De hecho, recuerda Woods, quienes apoyan a los populistas, quienes les otorgan su voto, no son precisamente los más pobres y desfavorecidos. Por el contrario, el populismo encuentra su principal granero de votos en unas clases medias a las que se les ha arrebatado el sueño americano de prosperidad si uno trabaja y se esfuerza. Esas clases medias, además, ven que el poder político solo se preocupa de las minorías, no de sus problemas. En este contexto, el ambiente político y social se enrarece, se revoluciona. La cuestión es si ese movimiento traerá consigo un fortalecimiento de la democracia o si, por el contrario, la debilitará, puesto que en ese río revuelto es donde pescan los partidos populistas.

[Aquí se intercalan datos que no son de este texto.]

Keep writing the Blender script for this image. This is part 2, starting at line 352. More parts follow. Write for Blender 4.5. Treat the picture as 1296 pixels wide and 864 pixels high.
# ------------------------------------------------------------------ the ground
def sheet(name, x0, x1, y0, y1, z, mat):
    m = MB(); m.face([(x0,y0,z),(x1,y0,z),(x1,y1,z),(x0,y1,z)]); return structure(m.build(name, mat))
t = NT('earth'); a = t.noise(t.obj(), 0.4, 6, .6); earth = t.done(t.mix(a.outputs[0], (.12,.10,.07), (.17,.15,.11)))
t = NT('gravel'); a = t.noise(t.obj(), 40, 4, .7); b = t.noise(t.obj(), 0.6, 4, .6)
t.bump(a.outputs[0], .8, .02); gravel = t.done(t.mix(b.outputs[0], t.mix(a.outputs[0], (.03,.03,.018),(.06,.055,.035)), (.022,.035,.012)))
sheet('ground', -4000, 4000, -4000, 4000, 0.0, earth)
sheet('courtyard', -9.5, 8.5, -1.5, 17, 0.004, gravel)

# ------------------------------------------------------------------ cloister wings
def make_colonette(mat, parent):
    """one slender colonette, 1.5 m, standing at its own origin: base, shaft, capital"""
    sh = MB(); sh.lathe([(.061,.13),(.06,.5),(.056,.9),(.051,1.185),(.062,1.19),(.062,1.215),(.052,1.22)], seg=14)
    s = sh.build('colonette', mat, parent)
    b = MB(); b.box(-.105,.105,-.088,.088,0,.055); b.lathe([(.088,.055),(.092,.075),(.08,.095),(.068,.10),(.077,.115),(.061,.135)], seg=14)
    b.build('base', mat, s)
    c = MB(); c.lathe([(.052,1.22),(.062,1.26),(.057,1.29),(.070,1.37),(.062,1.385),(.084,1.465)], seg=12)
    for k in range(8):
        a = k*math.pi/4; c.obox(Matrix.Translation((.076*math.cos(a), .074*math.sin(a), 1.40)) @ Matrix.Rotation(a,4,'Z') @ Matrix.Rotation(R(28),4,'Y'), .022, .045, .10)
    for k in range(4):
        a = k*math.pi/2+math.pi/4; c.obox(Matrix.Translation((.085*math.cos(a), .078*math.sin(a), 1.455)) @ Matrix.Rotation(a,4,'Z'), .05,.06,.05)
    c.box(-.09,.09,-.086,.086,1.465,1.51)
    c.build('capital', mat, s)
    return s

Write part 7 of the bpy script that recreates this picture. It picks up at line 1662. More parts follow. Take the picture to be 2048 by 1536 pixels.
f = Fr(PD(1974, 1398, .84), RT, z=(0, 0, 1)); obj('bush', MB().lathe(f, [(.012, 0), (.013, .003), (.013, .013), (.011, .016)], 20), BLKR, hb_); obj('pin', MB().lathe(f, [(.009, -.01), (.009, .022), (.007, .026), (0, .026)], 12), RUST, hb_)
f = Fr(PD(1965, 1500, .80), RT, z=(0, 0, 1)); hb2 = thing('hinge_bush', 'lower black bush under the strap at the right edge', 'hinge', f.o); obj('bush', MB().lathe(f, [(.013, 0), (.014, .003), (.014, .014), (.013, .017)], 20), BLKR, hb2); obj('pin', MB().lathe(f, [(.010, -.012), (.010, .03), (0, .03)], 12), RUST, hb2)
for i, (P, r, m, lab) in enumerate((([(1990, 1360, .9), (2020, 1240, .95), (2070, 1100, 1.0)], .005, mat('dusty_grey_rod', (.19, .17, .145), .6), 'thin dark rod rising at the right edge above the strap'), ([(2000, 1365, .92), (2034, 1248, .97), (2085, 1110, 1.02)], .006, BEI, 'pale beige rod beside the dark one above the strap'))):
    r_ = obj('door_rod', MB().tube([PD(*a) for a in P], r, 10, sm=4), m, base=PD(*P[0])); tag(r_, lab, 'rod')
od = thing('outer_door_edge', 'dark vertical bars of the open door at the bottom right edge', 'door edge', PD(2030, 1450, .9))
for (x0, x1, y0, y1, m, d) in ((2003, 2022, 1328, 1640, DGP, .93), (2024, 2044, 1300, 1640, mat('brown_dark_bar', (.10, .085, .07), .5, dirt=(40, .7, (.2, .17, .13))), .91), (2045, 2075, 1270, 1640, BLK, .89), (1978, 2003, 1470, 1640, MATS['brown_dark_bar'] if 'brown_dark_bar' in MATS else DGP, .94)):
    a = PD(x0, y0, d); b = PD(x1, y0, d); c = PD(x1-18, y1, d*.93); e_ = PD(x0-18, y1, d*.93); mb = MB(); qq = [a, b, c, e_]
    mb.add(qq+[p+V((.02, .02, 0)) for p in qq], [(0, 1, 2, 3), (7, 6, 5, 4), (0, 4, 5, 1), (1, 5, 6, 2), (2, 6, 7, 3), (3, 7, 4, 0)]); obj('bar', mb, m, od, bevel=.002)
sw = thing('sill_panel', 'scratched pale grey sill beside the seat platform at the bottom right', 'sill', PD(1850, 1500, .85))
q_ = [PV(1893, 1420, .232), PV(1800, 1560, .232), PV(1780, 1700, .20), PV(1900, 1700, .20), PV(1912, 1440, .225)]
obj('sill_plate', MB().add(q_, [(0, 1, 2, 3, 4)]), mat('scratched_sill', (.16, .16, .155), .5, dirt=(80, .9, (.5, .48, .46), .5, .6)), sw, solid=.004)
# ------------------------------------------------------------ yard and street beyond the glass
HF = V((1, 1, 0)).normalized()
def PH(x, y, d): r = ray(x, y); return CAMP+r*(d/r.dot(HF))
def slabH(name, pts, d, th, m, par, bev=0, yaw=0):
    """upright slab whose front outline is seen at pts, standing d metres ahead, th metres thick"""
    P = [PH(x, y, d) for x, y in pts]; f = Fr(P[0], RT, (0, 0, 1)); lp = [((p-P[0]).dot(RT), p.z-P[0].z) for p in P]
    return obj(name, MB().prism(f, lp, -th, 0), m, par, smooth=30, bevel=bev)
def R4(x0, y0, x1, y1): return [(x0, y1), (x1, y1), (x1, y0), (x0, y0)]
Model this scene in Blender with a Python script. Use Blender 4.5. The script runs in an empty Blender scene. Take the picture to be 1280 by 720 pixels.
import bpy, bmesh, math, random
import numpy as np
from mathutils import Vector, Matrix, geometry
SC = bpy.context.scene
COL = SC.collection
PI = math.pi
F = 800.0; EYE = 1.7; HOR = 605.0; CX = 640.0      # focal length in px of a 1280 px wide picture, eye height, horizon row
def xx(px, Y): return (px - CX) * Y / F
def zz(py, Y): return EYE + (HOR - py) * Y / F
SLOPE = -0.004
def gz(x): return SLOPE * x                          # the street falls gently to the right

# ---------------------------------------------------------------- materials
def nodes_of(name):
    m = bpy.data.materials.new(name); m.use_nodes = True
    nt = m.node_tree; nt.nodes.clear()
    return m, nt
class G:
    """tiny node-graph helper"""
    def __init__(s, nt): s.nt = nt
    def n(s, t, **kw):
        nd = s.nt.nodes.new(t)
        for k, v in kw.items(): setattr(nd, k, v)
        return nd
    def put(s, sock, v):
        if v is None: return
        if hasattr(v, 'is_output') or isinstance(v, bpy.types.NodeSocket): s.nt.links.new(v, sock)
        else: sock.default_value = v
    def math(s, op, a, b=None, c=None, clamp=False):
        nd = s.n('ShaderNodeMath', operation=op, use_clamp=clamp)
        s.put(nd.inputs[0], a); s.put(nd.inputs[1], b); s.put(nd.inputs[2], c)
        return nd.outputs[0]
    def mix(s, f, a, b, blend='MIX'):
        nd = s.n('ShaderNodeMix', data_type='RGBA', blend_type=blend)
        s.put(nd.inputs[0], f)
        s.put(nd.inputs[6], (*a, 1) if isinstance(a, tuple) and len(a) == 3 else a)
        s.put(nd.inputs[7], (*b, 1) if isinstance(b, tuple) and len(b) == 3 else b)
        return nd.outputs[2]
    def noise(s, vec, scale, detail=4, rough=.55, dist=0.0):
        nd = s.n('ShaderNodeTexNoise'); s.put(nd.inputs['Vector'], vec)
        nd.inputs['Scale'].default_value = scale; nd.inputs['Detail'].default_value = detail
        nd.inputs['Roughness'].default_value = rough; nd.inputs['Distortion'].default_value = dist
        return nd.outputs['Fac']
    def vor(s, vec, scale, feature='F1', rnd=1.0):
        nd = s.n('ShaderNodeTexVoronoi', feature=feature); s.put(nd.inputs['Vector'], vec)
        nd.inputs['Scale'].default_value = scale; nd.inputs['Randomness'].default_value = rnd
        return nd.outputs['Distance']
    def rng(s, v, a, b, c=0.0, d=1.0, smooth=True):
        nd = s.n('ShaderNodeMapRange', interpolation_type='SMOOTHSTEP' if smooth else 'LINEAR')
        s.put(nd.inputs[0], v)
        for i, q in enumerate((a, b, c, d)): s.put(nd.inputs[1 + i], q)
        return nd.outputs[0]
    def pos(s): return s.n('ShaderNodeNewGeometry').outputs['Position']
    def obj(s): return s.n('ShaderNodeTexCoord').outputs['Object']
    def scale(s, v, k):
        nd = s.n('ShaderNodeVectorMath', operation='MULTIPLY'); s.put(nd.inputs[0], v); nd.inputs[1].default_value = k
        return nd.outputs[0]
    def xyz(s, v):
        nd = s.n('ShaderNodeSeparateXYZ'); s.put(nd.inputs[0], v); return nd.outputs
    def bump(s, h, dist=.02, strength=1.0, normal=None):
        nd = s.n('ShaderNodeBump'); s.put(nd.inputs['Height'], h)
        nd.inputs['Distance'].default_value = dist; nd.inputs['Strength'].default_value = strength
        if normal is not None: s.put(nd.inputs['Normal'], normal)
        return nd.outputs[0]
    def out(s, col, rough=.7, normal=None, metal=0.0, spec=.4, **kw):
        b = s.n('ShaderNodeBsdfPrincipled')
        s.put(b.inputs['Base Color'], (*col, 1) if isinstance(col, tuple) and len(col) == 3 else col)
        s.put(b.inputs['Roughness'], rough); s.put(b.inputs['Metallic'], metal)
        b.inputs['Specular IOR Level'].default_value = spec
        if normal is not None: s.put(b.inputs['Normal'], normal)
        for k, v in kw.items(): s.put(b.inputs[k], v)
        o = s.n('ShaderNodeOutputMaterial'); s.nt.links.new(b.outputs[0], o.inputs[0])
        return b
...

Para conjurar este peligro, Woods aconseja a los dirigentes políticos que aprendan tres lecciones de los populistas. En primer lugar, los populistas hablan el lenguaje de la gente, sus intervenciones se refieren a los problemas de las personas y en ellas apelan a sus sentimientos. Los líderes políticos, en cambio, no actúan así y con ello demuestran lo lejos que se encuentran de la sociedad y transmiten la sensación de que se preocupan poco por la gente. En segundo término, los populistas emplean mensajes simples y directos, aunque a menudo sean simplistas y falsos. Pero tienen la virtud de que, con ellos, se dirigen directamente a la gente y la gente los entiende, lo que lleva a la tercera lección. A través de ese lenguaje, los populistas envían un mensaje de transformación, de salvación, para movilizar una energía poderosa. Los dirigentes políticos, por tanto, deben aprender rápidamente de los populistas acerca de cómo comunicar con la gente, deben reconstruir la relación entre gobernantes y gobernados.
El desafío populista, advierte la profesora Woods, es un desafío al imperio de la ley, a ese imperio de la ley que costó cientos de años desarrollar. Pero, si se hacen las cosas bien, también es una oportunidad para renovar las democracias. La oportunidad de renovación está ahí porque los partidos políticos tradicionales están colapsando. Esto abre espacio para que surja una nueva clase de políticos que sepa escuchar a la gente.